La Grèce, l'Espagne et le Portugal font face à la défiance des marchés. Ils enregistrent des primes de risque de plus en plus élevées, diminuant d'autant leur capacité à rembourser leur dette souveraine. Si ces pays n'étaient pas dans la zone euro, nous ferions face à un scénario connu : soit l'Etat fait marcher la planche à billets, au risque de créer une inflation et un appauvrissement durable ; soit il fait appel au Fonds monétaire international (FMI). Ce dernier met à disposition de la banque centrale une ligne de crédit grâce à laquelle les créanciers extérieurs vont être rassurés sur la capacité du pays à rembourser ses prêts. Mais le FMI peut-il vraiment prêter directement à un Etat de la zone euro ? L'Etat n'a ni sa propre monnaie ni taux de change. Et, si la crise est circonscrite à un seul Etat, la défiance n'atteint pas les autres pays de l'UE, et donc la monnaie de la zone. En plus, cette dernière est le premier actionnaire du FMI, et sa monnaie est la deuxième monnaie de réserve au monde. Cela paraît absurde.

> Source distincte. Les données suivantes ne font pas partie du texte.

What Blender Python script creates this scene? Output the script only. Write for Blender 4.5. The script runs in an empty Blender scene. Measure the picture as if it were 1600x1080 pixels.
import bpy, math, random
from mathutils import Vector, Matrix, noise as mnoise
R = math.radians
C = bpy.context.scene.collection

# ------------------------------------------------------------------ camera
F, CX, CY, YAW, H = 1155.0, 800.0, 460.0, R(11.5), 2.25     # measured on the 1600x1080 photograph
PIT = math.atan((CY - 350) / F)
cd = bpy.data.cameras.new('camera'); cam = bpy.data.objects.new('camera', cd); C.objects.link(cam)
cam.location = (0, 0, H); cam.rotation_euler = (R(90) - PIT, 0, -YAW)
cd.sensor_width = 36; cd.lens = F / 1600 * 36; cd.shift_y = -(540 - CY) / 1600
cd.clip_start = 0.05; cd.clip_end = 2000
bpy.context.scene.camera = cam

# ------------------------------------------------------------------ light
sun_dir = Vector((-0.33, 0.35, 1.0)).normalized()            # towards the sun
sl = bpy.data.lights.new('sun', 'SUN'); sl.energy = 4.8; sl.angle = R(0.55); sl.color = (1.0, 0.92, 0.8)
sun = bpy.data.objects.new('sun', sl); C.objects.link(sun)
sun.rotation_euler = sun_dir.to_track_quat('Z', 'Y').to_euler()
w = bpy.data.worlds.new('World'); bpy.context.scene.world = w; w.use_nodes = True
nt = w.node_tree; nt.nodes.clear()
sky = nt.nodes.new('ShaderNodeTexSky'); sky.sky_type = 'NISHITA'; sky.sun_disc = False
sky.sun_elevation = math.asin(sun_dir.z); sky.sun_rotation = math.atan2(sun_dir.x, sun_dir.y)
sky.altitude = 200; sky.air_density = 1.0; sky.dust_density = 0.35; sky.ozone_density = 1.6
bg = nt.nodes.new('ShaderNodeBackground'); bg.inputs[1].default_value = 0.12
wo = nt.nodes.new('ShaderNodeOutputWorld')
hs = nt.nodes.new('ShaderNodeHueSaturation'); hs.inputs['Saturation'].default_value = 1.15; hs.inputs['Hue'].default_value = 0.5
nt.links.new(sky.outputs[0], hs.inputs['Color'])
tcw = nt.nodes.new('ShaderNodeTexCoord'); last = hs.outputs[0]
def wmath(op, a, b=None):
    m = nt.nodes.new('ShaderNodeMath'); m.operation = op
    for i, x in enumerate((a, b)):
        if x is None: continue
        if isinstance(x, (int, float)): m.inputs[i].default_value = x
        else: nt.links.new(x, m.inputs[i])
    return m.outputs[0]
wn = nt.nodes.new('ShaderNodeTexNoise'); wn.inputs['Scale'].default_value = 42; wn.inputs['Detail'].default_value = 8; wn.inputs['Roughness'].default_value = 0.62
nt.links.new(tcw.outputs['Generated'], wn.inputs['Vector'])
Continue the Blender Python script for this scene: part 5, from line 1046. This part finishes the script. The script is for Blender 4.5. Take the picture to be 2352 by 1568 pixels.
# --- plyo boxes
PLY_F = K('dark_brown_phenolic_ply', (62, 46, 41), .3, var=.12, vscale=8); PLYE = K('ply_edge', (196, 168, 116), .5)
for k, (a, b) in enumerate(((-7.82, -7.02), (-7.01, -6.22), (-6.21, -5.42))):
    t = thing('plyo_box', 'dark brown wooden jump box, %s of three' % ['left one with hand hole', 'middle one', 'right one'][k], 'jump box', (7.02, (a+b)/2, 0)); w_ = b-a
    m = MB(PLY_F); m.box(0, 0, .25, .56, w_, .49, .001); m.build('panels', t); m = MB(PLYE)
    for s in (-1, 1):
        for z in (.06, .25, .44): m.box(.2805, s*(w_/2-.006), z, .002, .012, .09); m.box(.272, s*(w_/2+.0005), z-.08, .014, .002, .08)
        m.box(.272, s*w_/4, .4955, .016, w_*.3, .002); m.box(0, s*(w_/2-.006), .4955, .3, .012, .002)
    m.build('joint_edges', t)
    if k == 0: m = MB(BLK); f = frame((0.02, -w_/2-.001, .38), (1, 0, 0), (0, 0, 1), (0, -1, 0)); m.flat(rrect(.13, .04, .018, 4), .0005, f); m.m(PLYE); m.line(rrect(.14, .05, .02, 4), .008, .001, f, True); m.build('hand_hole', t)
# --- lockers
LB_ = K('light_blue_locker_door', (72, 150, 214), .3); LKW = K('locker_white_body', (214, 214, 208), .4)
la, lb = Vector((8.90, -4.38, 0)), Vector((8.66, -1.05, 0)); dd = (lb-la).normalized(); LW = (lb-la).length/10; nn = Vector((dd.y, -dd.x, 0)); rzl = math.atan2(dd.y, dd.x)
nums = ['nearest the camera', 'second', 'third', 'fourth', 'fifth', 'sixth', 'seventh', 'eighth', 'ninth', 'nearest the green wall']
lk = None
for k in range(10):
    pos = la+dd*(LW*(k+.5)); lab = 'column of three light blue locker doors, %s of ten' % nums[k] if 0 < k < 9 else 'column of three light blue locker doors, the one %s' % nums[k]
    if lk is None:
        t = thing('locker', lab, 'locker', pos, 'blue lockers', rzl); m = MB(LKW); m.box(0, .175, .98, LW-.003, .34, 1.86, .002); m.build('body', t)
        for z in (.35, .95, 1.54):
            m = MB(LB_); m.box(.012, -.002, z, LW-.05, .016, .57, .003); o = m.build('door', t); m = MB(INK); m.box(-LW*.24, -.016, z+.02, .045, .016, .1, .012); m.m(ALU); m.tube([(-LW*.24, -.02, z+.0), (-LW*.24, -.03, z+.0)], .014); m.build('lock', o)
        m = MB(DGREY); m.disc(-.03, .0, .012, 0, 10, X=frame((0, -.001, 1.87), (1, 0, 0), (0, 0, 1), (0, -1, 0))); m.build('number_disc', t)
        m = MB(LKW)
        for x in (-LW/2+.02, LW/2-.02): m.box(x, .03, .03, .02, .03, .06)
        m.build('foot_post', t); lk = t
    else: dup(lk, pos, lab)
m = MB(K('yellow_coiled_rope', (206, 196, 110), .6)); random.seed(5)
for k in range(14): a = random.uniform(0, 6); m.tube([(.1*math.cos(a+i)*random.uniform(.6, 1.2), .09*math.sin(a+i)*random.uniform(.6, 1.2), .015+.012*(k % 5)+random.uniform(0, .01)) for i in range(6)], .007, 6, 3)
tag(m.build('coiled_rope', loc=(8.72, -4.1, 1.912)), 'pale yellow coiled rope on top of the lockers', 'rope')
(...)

Pourquoi ne pas constituer un Fonds monétaire européen (FME) ? Les Asiatiques, qui pourtant n'ont pas de monnaie commune, n'ont-ils pas créé leur propre fonds, le Fonds monétaire asiatique ? Il s'agit de créer un outil financier adéquat, qui permettrait de prêter à un pays défaillant à un taux d'emprunt normal. Il pourrait fonctionner de plusieurs manières : mutualiser un emprunt souverain des Etats de la zone euro, faire emprunter la Commission dans le cadre d'un fonds de stabilisation conjoncturel, créer une facilité exceptionnelle à la Banque centrale européenne (BCE). Le FME serait le premier outil à mettre en œuvre dans l'immédiat. Très rapidement, l'UE devrait aussi disposer d'une gouvernance renforcée. Bref, il est urgent d'accélérer l'intégration de la zone euro.